Feathers from a blue quail have been pressed in the diary of Joseph Wood, who traveled overland to California in 1849.
William Deverell, the director of the Huntington-USC Institute on California and the West (ICW), chats with USC doctoral student Sarah Keyes about her research on the Overland Trail experience of 250,000 Americans who moved west before the Civil War. This is the first in a new series highlighting the work of USC graduate students.
WD: When did you become interested in history?
SK: When I was a kid I enjoyed reading fiction, especially historical fiction. My family and I also did a lot of traveling, including many sites in the American West. When I was eight we visited Chaco Canyon in New Mexico. I think I initially wanted to be an archaeologist, but reading was more up my alley than fieldwork.
WD: And why the history of the American West?
SK: I think that my initial interest in Native American history drew me toward the West, but I think that being a ninth-generation Californian and growing up in a community composed of mostly recent East Coast transplants made me think a lot about being a Californian and a westerner.
WD: What's your dissertation about?
SK: It's about the place of the Overland Trail in American culture.
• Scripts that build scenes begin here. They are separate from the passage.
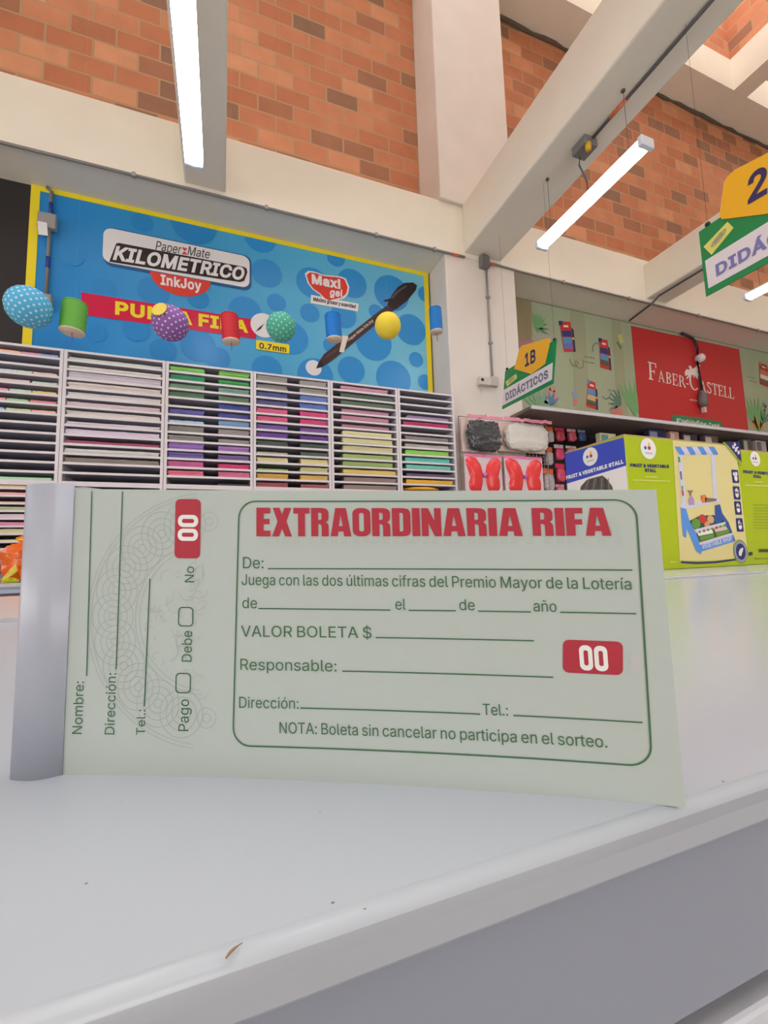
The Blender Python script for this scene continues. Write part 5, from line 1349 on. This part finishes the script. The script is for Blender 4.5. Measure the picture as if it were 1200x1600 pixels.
for k, (c, nm, f, a, b) in right.items():
    stack(5, k, a, b, f, c, f'{nm} paper stack in the {ORD[k]} slot of the rack column beside the pillar', rough=.45)


def noise3(p, s): return mnoise.noise(Vector(p) * s)


def blob(mb, c, r, amp, freq, seed, m, nu=26, nv=16, sq=1.0, smooth=True, flat_base=None):
    c = Vector(c); off = Vector((seed * 7.3, seed * 3.1, seed * 5.7)); vs = []
    sgn = lambda v, p: math.copysign(abs(v) ** p, v)
    for j in range(nv + 1):
        b = -math.pi / 2 + math.pi * j / nv
        for i in range(nu):
            a = 2 * math.pi * i / nu
            d = Vector((sgn(math.cos(b), sq) * sgn(math.cos(a), sq), sgn(math.cos(b), sq) * sgn(math.sin(a), sq), sgn(math.sin(b), sq)))
            k = 1 + amp * (mnoise.noise(d * freq + off) + .5 * mnoise.noise(d * freq * 2.3 + off))
            p = c + Vector((d.x * r[0], d.y * r[1], d.z * r[2])) * k
            if flat_base is not None and p.z < flat_base: p.z = flat_base
            vs.append(p)
    fs = [(j * nu + i, j * nu + (i + 1) % nu, (j + 1) * nu + (i + 1) % nu, (j + 1) * nu + i) for j in range(nv) for i in range(nu)]
    mb.add(vs, fs, m, smooth)


# yellow packet lying on the last rack
p = at(662, 757, 'y', 3.11)
mb = MB(mat((240, 178, 40), .3, noise=.1, scale=20)); zb = ZTOP - PITCH * 14 + .001
blob(mb, (p.x + .02, 3.215, zb + .021), (.17, .09, .02), .12, 2, 4, None, flat_base=zb)
mb2 = single(mb, 'paper_packet', 'yellow glossy packet lying in the lowest slot beside the pillar', 'packet', loc=Vector((p.x, 3.215, zb)))

# bench in front of the racks with foil-wrapped bags
t = thing('display_bench', 'low grey-edged display bench in front of the leftmost paper rack', 'bench', (-.1, 2.85, 0))
ZB = .912
MB(mat((206, 206, 210), .3, noise=.03)).box(-2.2, 1.75, 2.85, 3.13, ZB - .02, ZB).build('bench_top', t)
MB(mat((164, 166, 182), .35, noise=.03)).box(-2.2, 1.75, 2.853, 2.875, ZB - .033, ZB - .0205).build('edge_strip', t)
MB(mat((178, 190, 214), .35, noise=.03)).box(-2.2, 1.75, 2.851, 2.875, ZB - .062, ZB - .0335).build('front_rail', t)
MB(mat((70, 66, 70), .6)).box(-2.18, 1.73, 2.88, 3.12, 0, ZB - .0625).build('bench_body', t)


def foil(rgb, rough=.22):
    return mat(rgb, rough, .25, noise=.25, scale=25, bump=.6)


c = at(34, 880, 'y', 2.96)
mb = MB(mat((252, 104, 18), .25, noise=.3, scale=18, bump=.7)); blob(mb, (c.x + .035, 2.965, ZB + .095), (.13, .08, .135), .38, 2.2, 2, None, 22, 14, 1, False, ZB + .001)
t = thing('foil_bag', 'crumpled orange foil bag on the grey bench at the booklet spine', 'bag', (c.x + .05, 2.985, ZB))
mb.build('foil_body', t)
mb = MB(foil((246, 150, 30))); tp = at(48, 842, 'y', 2.96)
blob(mb, (tp.x + .03, 2.985, tp.z - .005), (.095, .03, .035), .5, 2.5, 9, None, 18, 10, 1, False); mb.build('foil_neck', t)
mb = MB(mat((255, 214, 84), .2, noise=.25, scale=40, bump=.5)); k0, k1 = at(3, 908, 'y', 2.865), at(46, 862, 'y', 2.90)  # yellow strip along the fold, a highlight painted on the foil
mb.prism([k0 + Vector((0, 0, -.012)), k1 + Vector((.01, 0, -.05)), k1 + Vector((.02, 0, -.005)), k1 + Vector((.0, 0, .022)), k0 + (k1 - k0) * .5 + Vector((0, 0, .02)), k0 + Vector((0, 0, .014))], (0, .012, 0)); mb.build('foil_fold_highlight', t)
c = at(6, 880, 'y', 3.03); mb = MB(mat((190, 112, 112), .3, noise=.3, scale=30, bump=.5)); blob(mb, (c.x - .14, 3.06, ZB + .075), (.12, .05, .10), .34, 2.4, 5, None, 22, 14, 1, False, ZB + .001)
single(mb, 'foil_bag', 'dusty pink wrapped bag behind the orange foil bag', 'bag', loc=Vector((c.x - .14, 3.06, ZB)))
c = at(16, 907, 'y', 2.875); mb = MB(foil((190, 190, 30))); blob(mb, (c.x, 2.874, ZB + .012), (.04, .014, .014), .5, 3, 6, None, 18, 10, 1, False, ZB + .001)
single(mb, 'foil_scrap', 'small yellow green foil bow at the foot of the orange bag', 'foil bow', loc=Vector((c.x, 2.874, ZB)))

# ================================================================ wire grid and hanging bags
YG = 3.12
WIRE = mat((214, 190, 178), .5, noise=0)
t = thing('wire_grid', 'pinkish wire display grid on the pillar with the hanging bags', 'display grid', (2.25, YG, 1.0))
mb = MB(WIRE); gx0, gx1, gz0, gz1 = 1.875, 2.80, .95, 2.165
mb.tube([(gx0, YG, gz0), (gx0, YG, gz1), (gx1, YG, gz1), (gx1, YG, gz0), (gx0, YG, gz0)], .004, 6); fr_ = mb.build('frame', t)
mb = MB(WIRE); x = gx0 + .04
while x < gx1: mb.tube([(x, YG, gz0), (x, YG, gz1)], .0018, 4); x += .04
z = gz0 + .035
while z < gz1: mb.tube([(gx0, YG + .003, z), (gx1, YG + .003, z)], .0018, 4); z += .035
mb.build('wire_mesh', t)
for z in (1.1, 2.1): MB(GREYM).box(2.2, 2.24, YG + .005, 3.199, z, z + .02).build('wall_bracket', t)
FILM = mat((238, 228, 226), .12, noise=0, trans=.92)
PINKH = mat((238, 150, 172), .35, noise=.08, scale=20)
yb = 3.045


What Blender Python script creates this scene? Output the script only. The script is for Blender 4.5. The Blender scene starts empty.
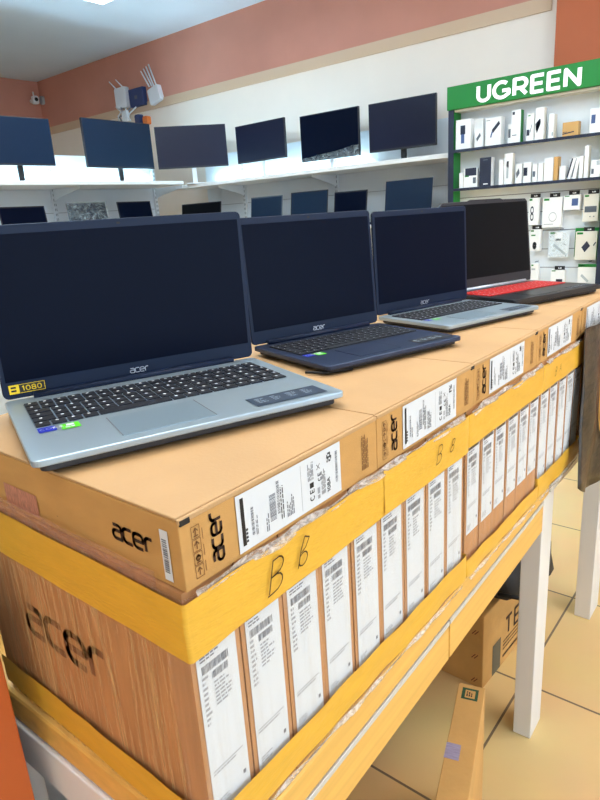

I read overland narratives both for what they reveal about the actual journeys and their relationships to broader themes of 19th-century American history. I'm exploring themes such as western expansion and manifest destiny, slavery and freedom, and the culture of death.
WD: What do we already know about this topic?
SK: We know about the routes overlanders traveled and that they exaggerated their violent encounters with Indians. Historians have written about the difficulties of the journey and the ways travelers tried to maintain the gender conventions of their home communities.
WD: What don't we know that you are going to tell us?
SK: For 30 years no scholar has taken the Overland Trail seriously. I hope to provide a new understanding of the trail experience, westward expansion, and American identity.
WD: Where do you do your research?
SK: I spent a year at The Huntington Library reading overland accounts. For the past six months I've been traveling to different archives around the country, including the American Antiquarian Society, Newberry Library, Beinecke Library at Yale, and the New York Public Library. These sources are everywhere.
WD: What have you found that reminds us how strange and curious the past can be?
SK: There are many, many instances. It's hard to pick one. But I think the most curious is the story of William Keil, who brought the corpse of his dead son from Missouri to Oregon. The elder Keil was the founder of a religious sect and had promised his son that he could ride at the head of the train. He kept his promise. His son lay in whisky in a lead-lined coffin at the head of the wagon train all the way across the plains, the Rockies, and the Great Basin. They buried the boy after they arrived in Oregon.
Sarah Keyes is the 2008 recipient of the Louis Pelzer Memorial Award from the Organization of American Historians, which recognizes the best graduate student essay in American history. Her dissertation, "Beyond the Plains: Migration to the Pacific and the Reconfiguration of America, 1820–1900," will be completed in spring 2012.
William Deverell is the director of the Huntington-USC Institute on California and the West (ICW).